News+and+politics religion philosophy the cynic librarian: Israel and US Joined At the Hip

Friday, May 26, 2006

Israel and US Joined At the Hip

With Israeli Prime Minister Ehud Olmert's visit to the US, we find the US President professing undying support for Israel. PM Olmert gave a speech to a joint session of Congress, where members from both houses of Congress showed their intense support for Israel and its policies in the mideast. Of course, the press coverage parroted the official line--inside government and the mass media--that Israel is indeed our bosom buddy for life and death. ...

In a press conference featuring Bush and Olmert, Bush's opening remarks informed gathered reporters:

I told the prime minister what I've stated publicly before: Israel is a close friend and ally of the United States. And in the event of any attack on Israel, the United States will come to Israel's aid.
BUSH: The United States is strongly committed and I am strongly committed to the security of Israel as a vibrant Jewish state.
For many, these remarks are not surprising for it has become a tacit assumption in US politics and in the public sphere that Israel and US political interests are indeed the same.

Indeed, as Bush and Olmert met, the US House or representatives was passing a bill that disallowed the President from providing humanitarian aid to the Palestinians, who are suffering from economic sanctions imposed by the international community in solidarity with the Israeli policy of non-negotiation with the democratically-elected Hamas.

Jim Lobe reports that the congressional action was pushed in congress by AIPAC:
Even as Olmert met with President George W. Bush at the White House Tuesday, the House of Representatives voted by an overwhelming 361-37 margin to impose strict conditions on aid to Palestinians, as demanded by the American Israel Public Affairs Committee (AIPAC), Washington's most powerful pro-Israel lobby.
Questioning the assumption that US and Israeli policies are not coincident can get you in trouble. Scholars and politicians or anyone else for that matter will immediately be branded as an anti-semite. This has proven true in the latest controversey surrounding an article by respected scholars Mearshimer and Walt in a London newspaper.

According to noted historian Norman Finkelstein, questioining Israel's internal and external policies has not always been answered with accusations of this kind. This changed, says Finkelstein, after several Israeli historians published studies that cast the country's founding in a darker light. In a recent interview, Finkelstein says:
I think the answer is that in the past, if you take the 1960s. 1970s and early 80s, the scholarly record and the documentary record, it seemed to be supporting Israel's position. And so Israelis and their supporters didn't typically charge anti-Semitism. What they did was tell you to look at the record, look at the history and see that it supports their claims. Beginning in the late 1980s and 1990s the work of important Israeli historians as well as the documentary record of human rights organizations, Israel's record not as good as it once did. And it turned out that many of the things that people thought were the case when they came to Israel actually turned out not to be the case. Thus Israel's position both historically and in terms of its current human rights record as that position became more indefensible; it was then that the charges of anti-Semitism began to be hurled with reckless abandon. Because there was no other way to respond to the charges that Israel has done and is doing. It's wrong.
As I noted, Finkelstein's comments follow the publication of an article by noted scholars, Mearsheimer and Walt. The article itself was rejected for publication in the US, even though it had been commissioned by a US magazine. It appears that once the brunt of the article bacame known, magazine editors balked at publishing it. As of now, there has been only speculation about why they did not publish the article.

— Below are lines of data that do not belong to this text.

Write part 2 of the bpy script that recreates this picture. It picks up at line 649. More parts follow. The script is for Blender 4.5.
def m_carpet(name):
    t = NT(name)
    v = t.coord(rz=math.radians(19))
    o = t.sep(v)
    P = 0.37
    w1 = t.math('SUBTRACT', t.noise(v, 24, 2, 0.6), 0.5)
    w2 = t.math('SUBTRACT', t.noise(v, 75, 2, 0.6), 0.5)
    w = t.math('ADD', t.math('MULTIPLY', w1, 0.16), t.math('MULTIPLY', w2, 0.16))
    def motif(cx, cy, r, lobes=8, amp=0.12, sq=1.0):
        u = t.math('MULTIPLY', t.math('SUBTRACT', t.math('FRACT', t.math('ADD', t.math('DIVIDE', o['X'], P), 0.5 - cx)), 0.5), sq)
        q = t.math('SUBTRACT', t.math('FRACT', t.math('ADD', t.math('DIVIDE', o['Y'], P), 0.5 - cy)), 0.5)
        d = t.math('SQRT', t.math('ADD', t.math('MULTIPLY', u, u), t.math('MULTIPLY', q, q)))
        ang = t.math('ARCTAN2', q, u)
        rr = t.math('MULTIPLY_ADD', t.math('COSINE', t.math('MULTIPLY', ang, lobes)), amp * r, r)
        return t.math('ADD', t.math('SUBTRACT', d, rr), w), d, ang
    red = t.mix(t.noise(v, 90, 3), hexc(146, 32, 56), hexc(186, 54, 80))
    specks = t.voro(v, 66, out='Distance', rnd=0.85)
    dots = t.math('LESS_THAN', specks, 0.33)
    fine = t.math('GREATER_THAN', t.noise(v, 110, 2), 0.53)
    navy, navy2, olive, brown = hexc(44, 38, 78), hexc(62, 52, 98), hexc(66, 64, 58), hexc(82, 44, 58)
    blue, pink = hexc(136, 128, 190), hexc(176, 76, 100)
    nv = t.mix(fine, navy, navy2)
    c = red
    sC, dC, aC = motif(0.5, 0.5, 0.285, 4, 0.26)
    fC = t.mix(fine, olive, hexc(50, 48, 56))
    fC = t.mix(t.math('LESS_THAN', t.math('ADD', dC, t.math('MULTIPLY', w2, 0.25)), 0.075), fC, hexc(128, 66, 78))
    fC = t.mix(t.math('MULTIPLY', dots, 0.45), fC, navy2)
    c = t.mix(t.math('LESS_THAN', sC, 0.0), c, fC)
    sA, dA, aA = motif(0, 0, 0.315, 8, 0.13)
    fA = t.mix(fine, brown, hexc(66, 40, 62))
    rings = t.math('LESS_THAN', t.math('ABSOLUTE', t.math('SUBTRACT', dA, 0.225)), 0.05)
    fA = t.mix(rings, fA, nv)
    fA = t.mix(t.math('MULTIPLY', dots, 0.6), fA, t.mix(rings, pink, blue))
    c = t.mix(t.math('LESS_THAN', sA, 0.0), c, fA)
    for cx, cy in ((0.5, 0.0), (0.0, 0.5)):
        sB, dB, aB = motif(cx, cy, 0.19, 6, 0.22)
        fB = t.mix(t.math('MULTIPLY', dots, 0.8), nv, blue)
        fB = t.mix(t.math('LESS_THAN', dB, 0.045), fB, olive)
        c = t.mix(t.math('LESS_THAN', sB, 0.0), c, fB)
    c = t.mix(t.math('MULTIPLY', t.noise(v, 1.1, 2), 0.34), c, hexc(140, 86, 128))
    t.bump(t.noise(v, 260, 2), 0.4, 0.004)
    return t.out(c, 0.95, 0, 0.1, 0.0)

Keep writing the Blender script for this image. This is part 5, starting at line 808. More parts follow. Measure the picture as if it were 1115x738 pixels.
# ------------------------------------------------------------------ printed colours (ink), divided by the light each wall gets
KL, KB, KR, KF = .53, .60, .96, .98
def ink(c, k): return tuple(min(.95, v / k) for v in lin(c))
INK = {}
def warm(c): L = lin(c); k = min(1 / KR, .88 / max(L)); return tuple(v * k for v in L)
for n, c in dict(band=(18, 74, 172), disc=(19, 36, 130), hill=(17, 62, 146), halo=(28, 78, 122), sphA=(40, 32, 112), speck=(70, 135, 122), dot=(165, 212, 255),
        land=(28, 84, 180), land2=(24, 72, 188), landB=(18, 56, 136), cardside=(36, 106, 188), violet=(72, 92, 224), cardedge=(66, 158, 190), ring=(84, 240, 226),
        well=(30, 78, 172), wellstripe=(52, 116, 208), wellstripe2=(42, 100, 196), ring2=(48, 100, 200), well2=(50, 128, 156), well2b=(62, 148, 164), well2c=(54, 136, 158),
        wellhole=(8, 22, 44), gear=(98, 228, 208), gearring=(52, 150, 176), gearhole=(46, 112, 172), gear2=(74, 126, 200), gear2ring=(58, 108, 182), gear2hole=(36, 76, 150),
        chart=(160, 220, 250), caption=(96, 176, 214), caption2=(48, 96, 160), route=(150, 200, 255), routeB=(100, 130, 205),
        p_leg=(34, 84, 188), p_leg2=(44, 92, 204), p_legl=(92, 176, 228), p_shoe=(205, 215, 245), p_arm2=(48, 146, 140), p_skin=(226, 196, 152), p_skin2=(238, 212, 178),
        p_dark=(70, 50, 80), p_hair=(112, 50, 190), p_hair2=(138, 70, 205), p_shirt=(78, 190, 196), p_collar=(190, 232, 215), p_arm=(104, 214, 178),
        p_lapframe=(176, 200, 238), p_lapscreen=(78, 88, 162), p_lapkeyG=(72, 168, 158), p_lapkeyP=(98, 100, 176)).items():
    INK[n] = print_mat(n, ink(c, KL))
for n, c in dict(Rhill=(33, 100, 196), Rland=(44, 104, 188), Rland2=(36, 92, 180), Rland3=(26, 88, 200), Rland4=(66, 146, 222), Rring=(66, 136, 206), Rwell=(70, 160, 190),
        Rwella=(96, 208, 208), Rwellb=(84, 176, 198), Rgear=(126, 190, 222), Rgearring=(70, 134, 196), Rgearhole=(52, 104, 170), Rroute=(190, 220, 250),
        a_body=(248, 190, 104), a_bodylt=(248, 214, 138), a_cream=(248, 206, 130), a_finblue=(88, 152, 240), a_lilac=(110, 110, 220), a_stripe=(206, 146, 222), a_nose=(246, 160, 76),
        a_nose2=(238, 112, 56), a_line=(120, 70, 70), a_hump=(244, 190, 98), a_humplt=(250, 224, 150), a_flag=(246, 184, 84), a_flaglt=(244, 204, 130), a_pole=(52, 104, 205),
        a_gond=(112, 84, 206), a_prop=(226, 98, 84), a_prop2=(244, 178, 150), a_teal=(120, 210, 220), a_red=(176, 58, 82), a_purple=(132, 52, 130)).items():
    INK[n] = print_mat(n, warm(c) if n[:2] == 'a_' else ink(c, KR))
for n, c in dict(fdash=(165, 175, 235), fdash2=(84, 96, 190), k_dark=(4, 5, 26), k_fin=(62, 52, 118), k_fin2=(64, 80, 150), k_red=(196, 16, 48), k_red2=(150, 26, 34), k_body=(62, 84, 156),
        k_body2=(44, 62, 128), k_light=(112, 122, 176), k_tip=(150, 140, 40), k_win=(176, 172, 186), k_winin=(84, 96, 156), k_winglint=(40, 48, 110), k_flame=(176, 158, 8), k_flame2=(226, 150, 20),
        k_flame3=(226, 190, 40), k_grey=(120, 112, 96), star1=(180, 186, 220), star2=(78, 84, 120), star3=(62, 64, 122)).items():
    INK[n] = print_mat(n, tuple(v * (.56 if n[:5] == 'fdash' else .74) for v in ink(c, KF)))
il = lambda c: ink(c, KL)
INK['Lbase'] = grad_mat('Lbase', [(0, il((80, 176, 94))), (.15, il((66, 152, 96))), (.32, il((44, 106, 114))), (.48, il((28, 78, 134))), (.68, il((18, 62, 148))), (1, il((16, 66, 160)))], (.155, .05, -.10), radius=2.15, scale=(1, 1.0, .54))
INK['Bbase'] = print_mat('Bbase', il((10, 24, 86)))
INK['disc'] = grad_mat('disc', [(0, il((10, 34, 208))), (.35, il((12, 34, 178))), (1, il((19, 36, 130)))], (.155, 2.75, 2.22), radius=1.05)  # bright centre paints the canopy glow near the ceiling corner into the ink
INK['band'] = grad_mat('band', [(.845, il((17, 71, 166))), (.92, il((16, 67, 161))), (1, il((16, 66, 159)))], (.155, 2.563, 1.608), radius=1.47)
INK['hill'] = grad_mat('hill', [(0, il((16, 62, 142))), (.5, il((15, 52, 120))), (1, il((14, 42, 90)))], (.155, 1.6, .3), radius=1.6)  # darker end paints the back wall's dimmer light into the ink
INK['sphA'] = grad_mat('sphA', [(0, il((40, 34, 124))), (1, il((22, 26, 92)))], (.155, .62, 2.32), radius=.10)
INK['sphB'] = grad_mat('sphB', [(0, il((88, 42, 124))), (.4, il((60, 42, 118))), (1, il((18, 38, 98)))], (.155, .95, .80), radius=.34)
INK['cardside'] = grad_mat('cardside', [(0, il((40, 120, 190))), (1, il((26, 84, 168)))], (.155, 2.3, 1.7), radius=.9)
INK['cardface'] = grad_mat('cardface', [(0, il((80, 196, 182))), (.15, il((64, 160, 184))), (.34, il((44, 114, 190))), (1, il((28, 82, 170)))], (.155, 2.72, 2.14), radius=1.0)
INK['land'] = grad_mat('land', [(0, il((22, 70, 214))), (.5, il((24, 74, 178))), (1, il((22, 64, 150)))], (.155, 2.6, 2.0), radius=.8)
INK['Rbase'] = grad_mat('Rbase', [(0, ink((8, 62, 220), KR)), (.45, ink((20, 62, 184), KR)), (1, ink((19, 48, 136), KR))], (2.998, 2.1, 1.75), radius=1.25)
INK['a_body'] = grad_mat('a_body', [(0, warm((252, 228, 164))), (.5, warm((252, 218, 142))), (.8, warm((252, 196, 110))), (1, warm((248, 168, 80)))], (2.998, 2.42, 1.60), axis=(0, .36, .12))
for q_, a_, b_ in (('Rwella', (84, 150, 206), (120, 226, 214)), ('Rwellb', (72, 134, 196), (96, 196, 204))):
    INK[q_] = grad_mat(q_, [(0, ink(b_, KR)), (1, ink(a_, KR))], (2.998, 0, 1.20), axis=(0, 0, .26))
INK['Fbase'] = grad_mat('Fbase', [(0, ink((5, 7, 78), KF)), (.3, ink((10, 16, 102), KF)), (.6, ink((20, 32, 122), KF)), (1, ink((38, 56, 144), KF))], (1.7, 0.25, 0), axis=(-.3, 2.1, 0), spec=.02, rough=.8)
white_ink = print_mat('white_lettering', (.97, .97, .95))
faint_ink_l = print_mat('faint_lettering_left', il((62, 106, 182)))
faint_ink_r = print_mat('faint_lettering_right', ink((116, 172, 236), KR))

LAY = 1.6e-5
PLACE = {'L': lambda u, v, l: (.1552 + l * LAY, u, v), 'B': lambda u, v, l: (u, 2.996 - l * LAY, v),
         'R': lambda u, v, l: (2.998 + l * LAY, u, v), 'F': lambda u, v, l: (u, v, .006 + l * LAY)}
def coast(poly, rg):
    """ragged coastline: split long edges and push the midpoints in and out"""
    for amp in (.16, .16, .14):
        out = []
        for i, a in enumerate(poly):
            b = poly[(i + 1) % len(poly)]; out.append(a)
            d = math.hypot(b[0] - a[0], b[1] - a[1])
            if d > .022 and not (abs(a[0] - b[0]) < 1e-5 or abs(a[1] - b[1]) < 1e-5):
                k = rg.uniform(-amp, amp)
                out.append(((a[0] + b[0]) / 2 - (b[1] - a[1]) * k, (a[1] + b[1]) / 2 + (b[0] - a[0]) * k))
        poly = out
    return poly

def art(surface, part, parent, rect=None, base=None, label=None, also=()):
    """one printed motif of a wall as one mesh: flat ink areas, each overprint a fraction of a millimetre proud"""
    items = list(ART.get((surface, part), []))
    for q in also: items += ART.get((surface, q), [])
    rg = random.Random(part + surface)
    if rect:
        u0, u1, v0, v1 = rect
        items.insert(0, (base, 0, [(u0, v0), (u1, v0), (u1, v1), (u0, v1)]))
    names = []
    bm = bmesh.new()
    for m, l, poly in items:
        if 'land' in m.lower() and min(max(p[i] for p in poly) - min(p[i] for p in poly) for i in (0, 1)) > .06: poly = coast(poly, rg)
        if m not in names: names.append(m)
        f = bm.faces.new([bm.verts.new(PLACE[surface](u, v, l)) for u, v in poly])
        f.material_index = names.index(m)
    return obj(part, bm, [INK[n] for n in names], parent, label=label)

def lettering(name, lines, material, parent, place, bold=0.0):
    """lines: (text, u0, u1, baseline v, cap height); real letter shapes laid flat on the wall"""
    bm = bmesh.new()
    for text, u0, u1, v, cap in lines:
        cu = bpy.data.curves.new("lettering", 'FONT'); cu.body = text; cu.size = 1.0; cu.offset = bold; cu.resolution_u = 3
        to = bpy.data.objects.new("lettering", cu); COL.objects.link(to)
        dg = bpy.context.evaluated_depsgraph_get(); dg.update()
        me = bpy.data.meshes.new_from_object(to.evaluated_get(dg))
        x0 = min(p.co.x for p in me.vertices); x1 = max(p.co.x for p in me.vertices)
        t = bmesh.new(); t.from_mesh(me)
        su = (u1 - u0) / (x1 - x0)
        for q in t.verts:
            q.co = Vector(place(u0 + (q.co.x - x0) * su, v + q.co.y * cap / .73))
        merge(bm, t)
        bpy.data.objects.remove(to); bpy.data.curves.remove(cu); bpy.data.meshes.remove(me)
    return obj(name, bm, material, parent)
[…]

Given the thesis of the article--that the Israel lobby is one of the top two most poweerful lobbies that holds sway in the US congress--the fact that a major media outlet refused to publish the article might serve to prove at least part of the article's thesis.

The history of how the media and the Israel lobby in particular reacted to these scholars' work is reported by NYT's Michael Massing. Massing provides some critical remarks on the Mearsheimer-Walt article and then describes in detail the inner workings of AIPAC, the main organization behind the Israel lobby.

Massing concludes his essay:
The nasty campaign waged against John Mearsheimer and Stephen Walt has itself provided an excellent example of the bullying tactics used by the lobby and its supporters. The wide attention their argument has received shows that, in this case, those efforts have not entirely succeeded. Despite its many flaws, their essay has performed a very useful service in forcing into the open a subject that has for too long remained taboo.

Update 6/26/06 According to AP:
The United States reached out to hostile Arabs three decades ago with an offer to work toward making Israel a "small friendly country" of no threat to its neighbors and with an assurance to Iraq that the U.S. had stopped backing Kurdish rebels in the north.

"We can't negotiate about the existence of Israel," then Secretary of State Henry Kissinger told his Iraqi counterpart in a rare high-level meeting, "but we can reduce its size to historical proportions."

A December 1975 memo detailing Kissinger's probing conversation with Foreign Affairs Minister Saadoun Hammadi eight years after Iraq severed diplomatic relations with Washington is included in some 28,000 pages of Kissinger-era foreign policy papers published in an online collection Friday.